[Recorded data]
_ _ _ _ _ _ _
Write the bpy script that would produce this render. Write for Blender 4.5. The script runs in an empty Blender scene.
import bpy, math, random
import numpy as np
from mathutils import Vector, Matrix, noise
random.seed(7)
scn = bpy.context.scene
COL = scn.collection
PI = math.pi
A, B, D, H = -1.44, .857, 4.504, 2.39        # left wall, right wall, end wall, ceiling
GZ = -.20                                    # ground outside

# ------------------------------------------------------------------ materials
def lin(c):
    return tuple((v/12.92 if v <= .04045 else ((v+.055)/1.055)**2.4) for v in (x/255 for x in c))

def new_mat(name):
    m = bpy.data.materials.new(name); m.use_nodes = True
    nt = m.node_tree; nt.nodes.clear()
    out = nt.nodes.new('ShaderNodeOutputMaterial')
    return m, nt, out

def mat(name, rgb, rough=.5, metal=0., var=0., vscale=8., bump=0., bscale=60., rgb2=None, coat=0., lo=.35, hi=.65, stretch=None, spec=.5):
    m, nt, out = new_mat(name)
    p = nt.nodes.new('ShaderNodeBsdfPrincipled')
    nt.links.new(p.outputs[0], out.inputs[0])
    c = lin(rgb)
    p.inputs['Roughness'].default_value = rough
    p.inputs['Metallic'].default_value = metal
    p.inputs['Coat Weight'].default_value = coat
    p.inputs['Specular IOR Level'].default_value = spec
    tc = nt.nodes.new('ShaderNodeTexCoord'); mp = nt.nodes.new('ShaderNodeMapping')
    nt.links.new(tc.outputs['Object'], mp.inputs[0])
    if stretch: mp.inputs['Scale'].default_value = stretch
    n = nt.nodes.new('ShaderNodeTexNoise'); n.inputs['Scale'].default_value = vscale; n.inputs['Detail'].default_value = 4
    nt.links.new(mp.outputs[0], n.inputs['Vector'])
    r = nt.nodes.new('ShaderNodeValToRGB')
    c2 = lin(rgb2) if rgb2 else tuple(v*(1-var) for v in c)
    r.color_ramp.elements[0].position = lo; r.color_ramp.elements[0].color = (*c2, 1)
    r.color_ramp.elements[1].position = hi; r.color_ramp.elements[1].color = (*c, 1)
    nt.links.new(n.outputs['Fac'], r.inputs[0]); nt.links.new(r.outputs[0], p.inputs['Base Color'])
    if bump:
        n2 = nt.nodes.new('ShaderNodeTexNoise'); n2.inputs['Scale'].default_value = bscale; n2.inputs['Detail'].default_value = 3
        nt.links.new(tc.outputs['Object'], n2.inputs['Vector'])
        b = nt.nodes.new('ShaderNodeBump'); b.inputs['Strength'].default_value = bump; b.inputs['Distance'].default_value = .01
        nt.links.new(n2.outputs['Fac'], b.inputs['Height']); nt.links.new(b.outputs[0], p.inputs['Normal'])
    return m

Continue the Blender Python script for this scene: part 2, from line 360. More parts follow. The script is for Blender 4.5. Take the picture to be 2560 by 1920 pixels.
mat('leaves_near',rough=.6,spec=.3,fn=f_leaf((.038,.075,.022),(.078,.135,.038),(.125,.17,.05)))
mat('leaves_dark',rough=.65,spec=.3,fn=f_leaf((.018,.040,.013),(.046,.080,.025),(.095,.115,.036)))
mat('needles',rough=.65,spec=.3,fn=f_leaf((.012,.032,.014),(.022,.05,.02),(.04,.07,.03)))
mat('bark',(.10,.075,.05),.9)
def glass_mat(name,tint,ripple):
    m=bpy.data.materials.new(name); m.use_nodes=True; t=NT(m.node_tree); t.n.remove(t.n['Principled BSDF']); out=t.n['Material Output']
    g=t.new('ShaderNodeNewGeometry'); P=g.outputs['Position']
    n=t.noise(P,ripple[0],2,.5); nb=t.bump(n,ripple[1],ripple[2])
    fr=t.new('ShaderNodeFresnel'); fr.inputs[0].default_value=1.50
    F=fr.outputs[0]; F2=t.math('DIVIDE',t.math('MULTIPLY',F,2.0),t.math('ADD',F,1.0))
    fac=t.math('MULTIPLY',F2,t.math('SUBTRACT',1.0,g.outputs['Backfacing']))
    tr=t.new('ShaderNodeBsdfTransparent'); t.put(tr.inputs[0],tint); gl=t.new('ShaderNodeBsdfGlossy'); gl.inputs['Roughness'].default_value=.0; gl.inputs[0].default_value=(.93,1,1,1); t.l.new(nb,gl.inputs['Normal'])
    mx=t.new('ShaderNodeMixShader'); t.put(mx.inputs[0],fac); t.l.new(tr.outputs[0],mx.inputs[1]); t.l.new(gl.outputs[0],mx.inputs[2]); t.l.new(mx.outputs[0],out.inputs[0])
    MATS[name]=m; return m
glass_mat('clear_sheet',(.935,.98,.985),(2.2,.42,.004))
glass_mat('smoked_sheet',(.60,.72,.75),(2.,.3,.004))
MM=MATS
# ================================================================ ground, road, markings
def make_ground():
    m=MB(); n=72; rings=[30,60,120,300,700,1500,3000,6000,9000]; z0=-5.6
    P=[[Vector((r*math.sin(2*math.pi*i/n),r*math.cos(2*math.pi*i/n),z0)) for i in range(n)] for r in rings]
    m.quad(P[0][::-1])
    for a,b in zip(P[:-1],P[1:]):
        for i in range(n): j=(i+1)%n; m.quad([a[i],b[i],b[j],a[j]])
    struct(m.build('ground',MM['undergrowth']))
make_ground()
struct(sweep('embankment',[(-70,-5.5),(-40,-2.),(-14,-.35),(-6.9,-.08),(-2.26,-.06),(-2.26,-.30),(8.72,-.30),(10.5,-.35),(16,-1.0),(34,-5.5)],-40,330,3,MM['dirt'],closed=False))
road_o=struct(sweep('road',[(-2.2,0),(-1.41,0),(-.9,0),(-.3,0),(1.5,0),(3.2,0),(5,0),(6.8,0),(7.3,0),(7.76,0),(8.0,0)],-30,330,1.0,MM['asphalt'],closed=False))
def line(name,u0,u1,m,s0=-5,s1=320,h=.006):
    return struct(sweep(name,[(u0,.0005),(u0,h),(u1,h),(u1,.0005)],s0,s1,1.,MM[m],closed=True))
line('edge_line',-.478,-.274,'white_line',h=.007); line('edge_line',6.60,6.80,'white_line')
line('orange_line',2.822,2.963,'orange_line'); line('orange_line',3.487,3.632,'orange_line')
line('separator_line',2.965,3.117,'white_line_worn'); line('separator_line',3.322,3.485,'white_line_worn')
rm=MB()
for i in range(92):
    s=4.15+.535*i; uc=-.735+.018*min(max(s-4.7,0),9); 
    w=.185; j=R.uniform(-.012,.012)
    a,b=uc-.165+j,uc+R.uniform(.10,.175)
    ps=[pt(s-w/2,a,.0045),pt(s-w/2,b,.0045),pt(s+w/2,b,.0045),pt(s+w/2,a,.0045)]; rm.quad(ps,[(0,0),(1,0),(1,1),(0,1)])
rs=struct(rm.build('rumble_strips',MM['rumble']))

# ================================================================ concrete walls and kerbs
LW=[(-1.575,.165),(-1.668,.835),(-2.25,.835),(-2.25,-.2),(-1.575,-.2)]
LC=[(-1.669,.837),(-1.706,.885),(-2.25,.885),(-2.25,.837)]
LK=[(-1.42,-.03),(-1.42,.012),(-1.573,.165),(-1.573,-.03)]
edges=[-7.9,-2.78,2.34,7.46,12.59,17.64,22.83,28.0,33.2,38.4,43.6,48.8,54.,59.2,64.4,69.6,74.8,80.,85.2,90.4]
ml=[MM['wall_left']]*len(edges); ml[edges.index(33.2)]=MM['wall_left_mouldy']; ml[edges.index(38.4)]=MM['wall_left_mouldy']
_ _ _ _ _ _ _
▶ [REQUIREMENT] All of the material above needs to be retyped word for word.

▶ [TASK OUTPUT]
Write the bpy script that would produce this render. Write for Blender 4.5. The script runs in an empty Blender scene.
import bpy, math, random
import numpy as np
from mathutils import Vector, Matrix, noise
random.seed(7)
scn = bpy.context.scene
COL = scn.collection
PI = math.pi
A, B, D, H = -1.44, .857, 4.504, 2.39        # left wall, right wall, end wall, ceiling
GZ = -.20                                    # ground outside

# ------------------------------------------------------------------ materials
def lin(c):
    return tuple((v/12.92 if v <= .04045 else ((v+.055)/1.055)**2.4) for v in (x/255 for x in c))

def new_mat(name):
    m = bpy.data.materials.new(name); m.use_nodes = True
    nt = m.node_tree; nt.nodes.clear()
    out = nt.nodes.new('ShaderNodeOutputMaterial')
    return m, nt, out

def mat(name, rgb, rough=.5, metal=0., var=0., vscale=8., bump=0., bscale=60., rgb2=None, coat=0., lo=.35, hi=.65, stretch=None, spec=.5):
    m, nt, out = new_mat(name)
    p = nt.nodes.new('ShaderNodeBsdfPrincipled')
    nt.links.new(p.outputs[0], out.inputs[0])
    c = lin(rgb)
    p.inputs['Roughness'].default_value = rough
    p.inputs['Metallic'].default_value = metal
    p.inputs['Coat Weight'].default_value = coat
    p.inputs['Specular IOR Level'].default_value = spec
    tc = nt.nodes.new('ShaderNodeTexCoord'); mp = nt.nodes.new('ShaderNodeMapping')
    nt.links.new(tc.outputs['Object'], mp.inputs[0])
    if stretch: mp.inputs['Scale'].default_value = stretch
    n = nt.nodes.new('ShaderNodeTexNoise'); n.inputs['Scale'].default_value = vscale; n.inputs['Detail'].default_value = 4
    nt.links.new(mp.outputs[0], n.inputs['Vector'])
    r = nt.nodes.new('ShaderNodeValToRGB')
    c2 = lin(rgb2) if rgb2 else tuple(v*(1-var) for v in c)
    r.color_ramp.elements[0].position = lo; r.color_ramp.elements[0].color = (*c2, 1)
    r.color_ramp.elements[1].position = hi; r.color_ramp.elements[1].color = (*c, 1)
    nt.links.new(n.outputs['Fac'], r.inputs[0]); nt.links.new(r.outputs[0], p.inputs['Base Color'])
    if bump:
        n2 = nt.nodes.new('ShaderNodeTexNoise'); n2.inputs['Scale'].default_value = bscale; n2.inputs['Detail'].default_value = 3
        nt.links.new(tc.outputs['Object'], n2.inputs['Vector'])
        b = nt.nodes.new('ShaderNodeBump'); b.inputs['Strength'].default_value = bump; b.inputs['Distance'].default_value = .01
        nt.links.new(n2.outputs['Fac'], b.inputs['Height']); nt.links.new(b.outputs[0], p.inputs['Normal'])
    return m

Continue the Blender Python script for this scene: part 2, from line 360. More parts follow. The script is for Blender 4.5. Take the picture to be 2560 by 1920 pixels.
mat('leaves_near',rough=.6,spec=.3,fn=f_leaf((.038,.075,.022),(.078,.135,.038),(.125,.17,.05)))
mat('leaves_dark',rough=.65,spec=.3,fn=f_leaf((.018,.040,.013),(.046,.080,.025),(.095,.115,.036)))
mat('needles',rough=.65,spec=.3,fn=f_leaf((.012,.032,.014),(.022,.05,.02),(.04,.07,.03)))
mat('bark',(.10,.075,.05),.9)
def glass_mat(name,tint,ripple):
    m=bpy.data.materials.new(name); m.use_nodes=True; t=NT(m.node_tree); t.n.remove(t.n['Principled BSDF']); out=t.n['Material Output']
    g=t.new('ShaderNodeNewGeometry'); P=g.outputs['Position']
    n=t.noise(P,ripple[0],2,.5); nb=t.bump(n,ripple[1],ripple[2])
    fr=t.new('ShaderNodeFresnel'); fr.inputs[0].default_value=1.50
    F=fr.outputs[0]; F2=t.math('DIVIDE',t.math('MULTIPLY',F,2.0),t.math('ADD',F,1.0))
    fac=t.math('MULTIPLY',F2,t.math('SUBTRACT',1.0,g.outputs['Backfacing']))
    tr=t.new('ShaderNodeBsdfTransparent'); t.put(tr.inputs[0],tint); gl=t.new('ShaderNodeBsdfGlossy'); gl.inputs['Roughness'].default_value=.0; gl.inputs[0].default_value=(.93,1,1,1); t.l.new(nb,gl.inputs['Normal'])
    mx=t.new('ShaderNodeMixShader'); t.put(mx.inputs[0],fac); t.l.new(tr.outputs[0],mx.inputs[1]); t.l.new(gl.outputs[0],mx.inputs[2]); t.l.new(mx.outputs[0],out.inputs[0])
    MATS[name]=m; return m
glass_mat('clear_sheet',(.935,.98,.985),(2.2,.42,.004))
glass_mat('smoked_sheet',(.60,.72,.75),(2.,.3,.004))
MM=MATS
# ================================================================ ground, road, markings
def make_ground():
    m=MB(); n=72; rings=[30,60,120,300,700,1500,3000,6000,9000]; z0=-5.6
    P=[[Vector((r*math.sin(2*math.pi*i/n),r*math.cos(2*math.pi*i/n),z0)) for i in range(n)] for r in rings]
    m.quad(P[0][::-1])
    for a,b in zip(P[:-1],P[1:]):
        for i in range(n): j=(i+1)%n; m.quad([a[i],b[i],b[j],a[j]])
    struct(m.build('ground',MM['undergrowth']))
make_ground()
struct(sweep('embankment',[(-70,-5.5),(-40,-2.),(-14,-.35),(-6.9,-.08),(-2.26,-.06),(-2.26,-.30),(8.72,-.30),(10.5,-.35),(16,-1.0),(34,-5.5)],-40,330,3,MM['dirt'],closed=False))
road_o=struct(sweep('road',[(-2.2,0),(-1.41,0),(-.9,0),(-.3,0),(1.5,0),(3.2,0),(5,0),(6.8,0),(7.3,0),(7.76,0),(8.0,0)],-30,330,1.0,MM['asphalt'],closed=False))
def line(name,u0,u1,m,s0=-5,s1=320,h=.006):
    return struct(sweep(name,[(u0,.0005),(u0,h),(u1,h),(u1,.0005)],s0,s1,1.,MM[m],closed=True))
line('edge_line',-.478,-.274,'white_line',h=.007); line('edge_line',6.60,6.80,'white_line')
line('orange_line',2.822,2.963,'orange_line'); line('orange_line',3.487,3.632,'orange_line')
line('separator_line',2.965,3.117,'white_line_worn'); line('separator_line',3.322,3.485,'white_line_worn')
rm=MB()
for i in range(92):
    s=4.15+.535*i; uc=-.735+.018*min(max(s-4.7,0),9); 
    w=.185; j=R.uniform(-.012,.012)
    a,b=uc-.165+j,uc+R.uniform(.10,.175)
    ps=[pt(s-w/2,a,.0045),pt(s-w/2,b,.0045),pt(s+w/2,b,.0045),pt(s+w/2,a,.0045)]; rm.quad(ps,[(0,0),(1,0),(1,1),(0,1)])
rs=struct(rm.build('rumble_strips',MM['rumble']))

# ================================================================ concrete walls and kerbs
LW=[(-1.575,.165),(-1.668,.835),(-2.25,.835),(-2.25,-.2),(-1.575,-.2)]
LC=[(-1.669,.837),(-1.706,.885),(-2.25,.885),(-2.25,.837)]
LK=[(-1.42,-.03),(-1.42,.012),(-1.573,.165),(-1.573,-.03)]
edges=[-7.9,-2.78,2.34,7.46,12.59,17.64,22.83,28.0,33.2,38.4,43.6,48.8,54.,59.2,64.4,69.6,74.8,80.,85.2,90.4]
ml=[MM['wall_left']]*len(edges); ml[edges.index(33.2)]=MM['wall_left_mouldy']; ml[edges.index(38.4)]=MM['wall_left_mouldy']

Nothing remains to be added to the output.